__EXERCISE REQUIREMENTS__:
Would you quote the material below in full and unchanged?

__MATERIAL PROVIDED__:
= = = = =

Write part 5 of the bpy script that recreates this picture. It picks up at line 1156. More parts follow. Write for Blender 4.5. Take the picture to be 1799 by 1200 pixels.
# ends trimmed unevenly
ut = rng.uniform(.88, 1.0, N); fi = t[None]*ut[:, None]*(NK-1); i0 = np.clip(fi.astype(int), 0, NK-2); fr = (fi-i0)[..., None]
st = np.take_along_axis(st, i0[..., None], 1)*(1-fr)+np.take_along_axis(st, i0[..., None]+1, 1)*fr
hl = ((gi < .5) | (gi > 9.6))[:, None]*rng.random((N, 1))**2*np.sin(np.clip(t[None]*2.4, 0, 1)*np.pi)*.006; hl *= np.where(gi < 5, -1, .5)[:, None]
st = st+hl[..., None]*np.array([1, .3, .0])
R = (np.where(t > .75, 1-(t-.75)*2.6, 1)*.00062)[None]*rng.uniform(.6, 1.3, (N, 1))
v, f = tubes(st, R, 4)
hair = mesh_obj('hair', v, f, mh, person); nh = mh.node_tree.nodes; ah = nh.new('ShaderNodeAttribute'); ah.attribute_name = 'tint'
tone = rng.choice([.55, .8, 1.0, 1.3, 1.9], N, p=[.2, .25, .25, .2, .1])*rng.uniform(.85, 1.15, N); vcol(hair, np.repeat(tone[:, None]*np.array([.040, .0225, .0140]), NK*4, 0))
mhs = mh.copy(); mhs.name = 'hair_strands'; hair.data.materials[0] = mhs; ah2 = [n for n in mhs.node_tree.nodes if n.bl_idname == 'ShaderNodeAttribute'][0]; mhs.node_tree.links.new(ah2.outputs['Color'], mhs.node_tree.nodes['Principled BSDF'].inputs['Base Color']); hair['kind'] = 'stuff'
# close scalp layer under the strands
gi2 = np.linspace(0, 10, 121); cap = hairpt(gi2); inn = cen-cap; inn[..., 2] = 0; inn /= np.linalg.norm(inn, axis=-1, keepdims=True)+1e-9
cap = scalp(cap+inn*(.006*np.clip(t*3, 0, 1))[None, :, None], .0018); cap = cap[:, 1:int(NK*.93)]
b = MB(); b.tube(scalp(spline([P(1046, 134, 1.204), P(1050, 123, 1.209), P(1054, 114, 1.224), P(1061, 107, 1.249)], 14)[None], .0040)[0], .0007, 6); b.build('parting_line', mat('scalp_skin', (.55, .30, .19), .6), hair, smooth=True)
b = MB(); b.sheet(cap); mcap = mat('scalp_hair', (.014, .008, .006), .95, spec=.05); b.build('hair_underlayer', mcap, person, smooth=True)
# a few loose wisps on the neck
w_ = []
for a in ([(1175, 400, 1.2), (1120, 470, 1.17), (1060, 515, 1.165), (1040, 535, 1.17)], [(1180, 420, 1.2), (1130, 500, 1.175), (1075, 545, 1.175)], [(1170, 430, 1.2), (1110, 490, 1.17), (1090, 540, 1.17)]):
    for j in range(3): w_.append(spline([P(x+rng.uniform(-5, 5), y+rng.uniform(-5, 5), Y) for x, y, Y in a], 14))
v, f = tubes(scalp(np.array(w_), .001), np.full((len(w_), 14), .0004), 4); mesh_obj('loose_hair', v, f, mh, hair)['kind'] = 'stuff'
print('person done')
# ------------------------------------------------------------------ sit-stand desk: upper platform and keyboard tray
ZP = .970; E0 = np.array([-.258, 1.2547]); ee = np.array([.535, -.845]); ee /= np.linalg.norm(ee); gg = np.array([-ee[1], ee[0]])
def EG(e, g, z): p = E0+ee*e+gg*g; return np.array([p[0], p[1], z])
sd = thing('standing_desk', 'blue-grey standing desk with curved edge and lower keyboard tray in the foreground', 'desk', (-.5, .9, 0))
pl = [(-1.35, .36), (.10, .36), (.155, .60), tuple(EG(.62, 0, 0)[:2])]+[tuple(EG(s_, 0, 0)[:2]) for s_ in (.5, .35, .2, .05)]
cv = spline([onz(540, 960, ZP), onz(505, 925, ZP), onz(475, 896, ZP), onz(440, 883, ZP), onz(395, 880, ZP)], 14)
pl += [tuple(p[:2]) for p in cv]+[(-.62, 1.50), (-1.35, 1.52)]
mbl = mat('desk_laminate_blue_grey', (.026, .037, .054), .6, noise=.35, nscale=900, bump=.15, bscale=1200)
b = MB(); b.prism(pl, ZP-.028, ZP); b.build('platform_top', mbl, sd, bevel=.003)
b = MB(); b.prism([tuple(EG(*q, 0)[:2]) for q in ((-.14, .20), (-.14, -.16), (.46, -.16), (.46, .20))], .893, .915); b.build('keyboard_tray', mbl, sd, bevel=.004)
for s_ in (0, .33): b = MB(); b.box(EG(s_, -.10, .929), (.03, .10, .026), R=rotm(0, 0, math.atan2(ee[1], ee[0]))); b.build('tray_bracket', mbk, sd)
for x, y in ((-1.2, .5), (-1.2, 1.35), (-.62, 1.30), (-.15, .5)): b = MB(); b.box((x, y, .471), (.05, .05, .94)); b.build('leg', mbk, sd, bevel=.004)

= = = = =

__RESULT BELOW__:
Write part 5 of the bpy script that recreates this picture. It picks up at line 1156. More parts follow. Write for Blender 4.5. Take the picture to be 1799 by 1200 pixels.
# ends trimmed unevenly
ut = rng.uniform(.88, 1.0, N); fi = t[None]*ut[:, None]*(NK-1); i0 = np.clip(fi.astype(int), 0, NK-2); fr = (fi-i0)[..., None]
st = np.take_along_axis(st, i0[..., None], 1)*(1-fr)+np.take_along_axis(st, i0[..., None]+1, 1)*fr
hl = ((gi < .5) | (gi > 9.6))[:, None]*rng.random((N, 1))**2*np.sin(np.clip(t[None]*2.4, 0, 1)*np.pi)*.006; hl *= np.where(gi < 5, -1, .5)[:, None]
st = st+hl[..., None]*np.array([1, .3, .0])
R = (np.where(t > .75, 1-(t-.75)*2.6, 1)*.00062)[None]*rng.uniform(.6, 1.3, (N, 1))
v, f = tubes(st, R, 4)
hair = mesh_obj('hair', v, f, mh, person); nh = mh.node_tree.nodes; ah = nh.new('ShaderNodeAttribute'); ah.attribute_name = 'tint'
tone = rng.choice([.55, .8, 1.0, 1.3, 1.9], N, p=[.2, .25, .25, .2, .1])*rng.uniform(.85, 1.15, N); vcol(hair, np.repeat(tone[:, None]*np.array([.040, .0225, .0140]), NK*4, 0))
mhs = mh.copy(); mhs.name = 'hair_strands'; hair.data.materials[0] = mhs; ah2 = [n for n in mhs.node_tree.nodes if n.bl_idname == 'ShaderNodeAttribute'][0]; mhs.node_tree.links.new(ah2.outputs['Color'], mhs.node_tree.nodes['Principled BSDF'].inputs['Base Color']); hair['kind'] = 'stuff'
# close scalp layer under the strands
gi2 = np.linspace(0, 10, 121); cap = hairpt(gi2); inn = cen-cap; inn[..., 2] = 0; inn /= np.linalg.norm(inn, axis=-1, keepdims=True)+1e-9
cap = scalp(cap+inn*(.006*np.clip(t*3, 0, 1))[None, :, None], .0018); cap = cap[:, 1:int(NK*.93)]
b = MB(); b.tube(scalp(spline([P(1046, 134, 1.204), P(1050, 123, 1.209), P(1054, 114, 1.224), P(1061, 107, 1.249)], 14)[None], .0040)[0], .0007, 6); b.build('parting_line', mat('scalp_skin', (.55, .30, .19), .6), hair, smooth=True)
b = MB(); b.sheet(cap); mcap = mat('scalp_hair', (.014, .008, .006), .95, spec=.05); b.build('hair_underlayer', mcap, person, smooth=True)
# a few loose wisps on the neck
w_ = []
for a in ([(1175, 400, 1.2), (1120, 470, 1.17), (1060, 515, 1.165), (1040, 535, 1.17)], [(1180, 420, 1.2), (1130, 500, 1.175), (1075, 545, 1.175)], [(1170, 430, 1.2), (1110, 490, 1.17), (1090, 540, 1.17)]):
    for j in range(3): w_.append(spline([P(x+rng.uniform(-5, 5), y+rng.uniform(-5, 5), Y) for x, y, Y in a], 14))
v, f = tubes(scalp(np.array(w_), .001), np.full((len(w_), 14), .0004), 4); mesh_obj('loose_hair', v, f, mh, hair)['kind'] = 'stuff'
print('person done')
# ------------------------------------------------------------------ sit-stand desk: upper platform and keyboard tray
ZP = .970; E0 = np.array([-.258, 1.2547]); ee = np.array([.535, -.845]); ee /= np.linalg.norm(ee); gg = np.array([-ee[1], ee[0]])
def EG(e, g, z): p = E0+ee*e+gg*g; return np.array([p[0], p[1], z])
sd = thing('standing_desk', 'blue-grey standing desk with curved edge and lower keyboard tray in the foreground', 'desk', (-.5, .9, 0))
pl = [(-1.35, .36), (.10, .36), (.155, .60), tuple(EG(.62, 0, 0)[:2])]+[tuple(EG(s_, 0, 0)[:2]) for s_ in (.5, .35, .2, .05)]
cv = spline([onz(540, 960, ZP), onz(505, 925, ZP), onz(475, 896, ZP), onz(440, 883, ZP), onz(395, 880, ZP)], 14)
pl += [tuple(p[:2]) for p in cv]+[(-.62, 1.50), (-1.35, 1.52)]
mbl = mat('desk_laminate_blue_grey', (.026, .037, .054), .6, noise=.35, nscale=900, bump=.15, bscale=1200)
b = MB(); b.prism(pl, ZP-.028, ZP); b.build('platform_top', mbl, sd, bevel=.003)
b = MB(); b.prism([tuple(EG(*q, 0)[:2]) for q in ((-.14, .20), (-.14, -.16), (.46, -.16), (.46, .20))], .893, .915); b.build('keyboard_tray', mbl, sd, bevel=.004)
for s_ in (0, .33): b = MB(); b.box(EG(s_, -.10, .929), (.03, .10, .026), R=rotm(0, 0, math.atan2(ee[1], ee[0]))); b.build('tray_bracket', mbk, sd)
for x, y in ((-1.2, .5), (-1.2, 1.35), (-.62, 1.30), (-.15, .5)): b = MB(); b.box((x, y, .471), (.05, .05, .94)); b.build('leg', mbk, sd, bevel=.004)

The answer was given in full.